56-letni warszawiak zignorował przepisy drogowe, narażając innych na niebezpieczeństwo

Podróżujący autostradą S7 kierowca z Warszawy, mający 56 lat, postanowił zignorować obowiązujący limit prędkości. Jego ryzykowna jazda nie umknęła uwadze policjantów z olsztyńskiej grupy SPEED, którzy pełnili służbę w pobliżu Zielonego Grądu. Funkcjonariusze podjęli decyzję o zatrzymaniu mężczyzny do kontroli drogowej. Jednak 56-latek nie odpowiedział na sygnały świetlne ani dźwiękowe wydawane przez policjantów i zamiast tego gwałtownie przyspieszył.
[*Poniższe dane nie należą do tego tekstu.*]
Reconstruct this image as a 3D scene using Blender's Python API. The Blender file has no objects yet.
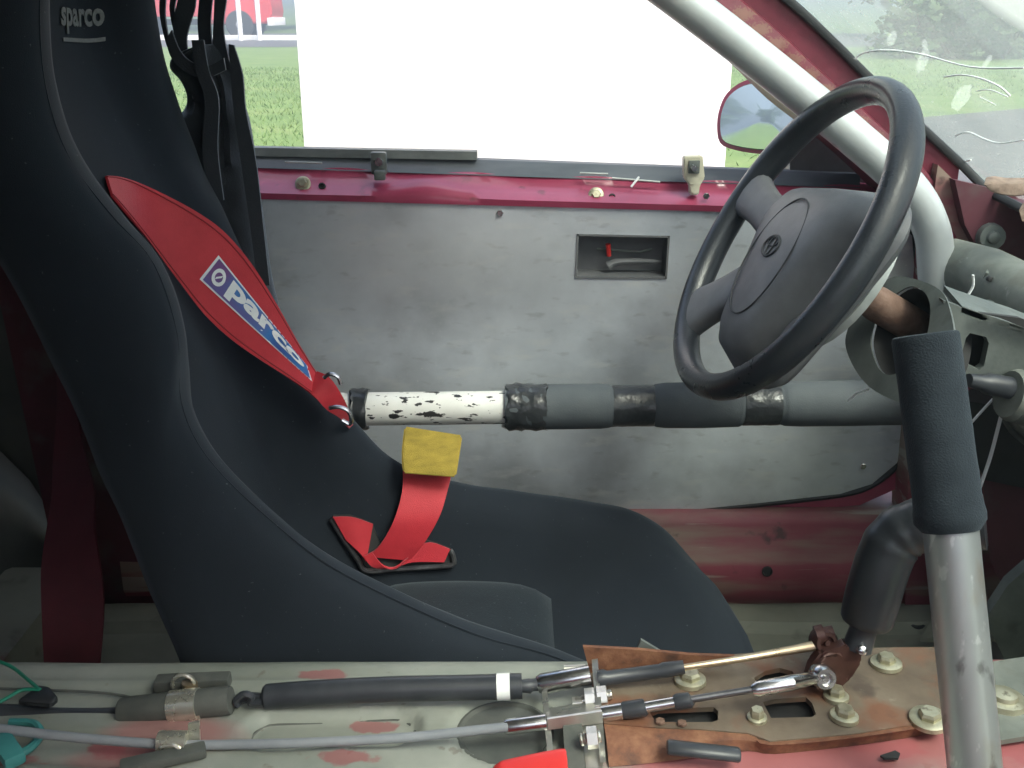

Mężczyzna kontynuował swoją pościgową jazdę w stronę Elbląga, stwarzając tym samym zagrożenie dla innych uczestników ruchu. Wideorejestrator używany przez mundurowych na trasie S7 zarejestrował moment, w którym kierowca osiągnął prędkość 176 km/h w miejscu, gdzie ograniczenie wynosi 120 km/h. Dodatkowo, prowadzący renault przekroczył limit prędkości o 61 km/h w miejscach zabudowanych na terenie Elbląga – poinformował młodszy aspirant Andrzej Jarkun, rzecznik prasowy Komendy Miejskiej Policji w Olsztynie.

Lista naruszeń przepisów przez 56-latka była jednak znacznie dłuższa. Jak podał Jarkun, kierowca nie tylko wyprzedzał w obszarach przejść dla pieszych, ignorował sygnalizację świetlną i oznakowania dróg, ale także nie sygnalizował zmiany pasa ruchu. – Co więcej, podczas ucieczki ulicami Elbląga, mężczyzna spowodował dwie kolizje drogowe z udziałem innych pojazdów – jednak na szczęście nie były one poważne – podkreśla policjant.

Pościg za mężczyzną zakończył się na jednej z ulic Elbląga.
Podczas swojej niebezpiecznej jazdy, 56-latek zgromadził aż 265 punktów karnych za 34 różne wykroczenia. Jego prawo jazdy zostało natychmiast odebrane. Dodatkowo, za spowodowanie dwóch kolizji drogowych, został ukarany mandatami przez funkcjonariuszy z Elbląga. Z resztą wykroczeń będzie musiał zmierzyć się przed sądem – stwierdził młodszy aspirant Andrzej Jarkun.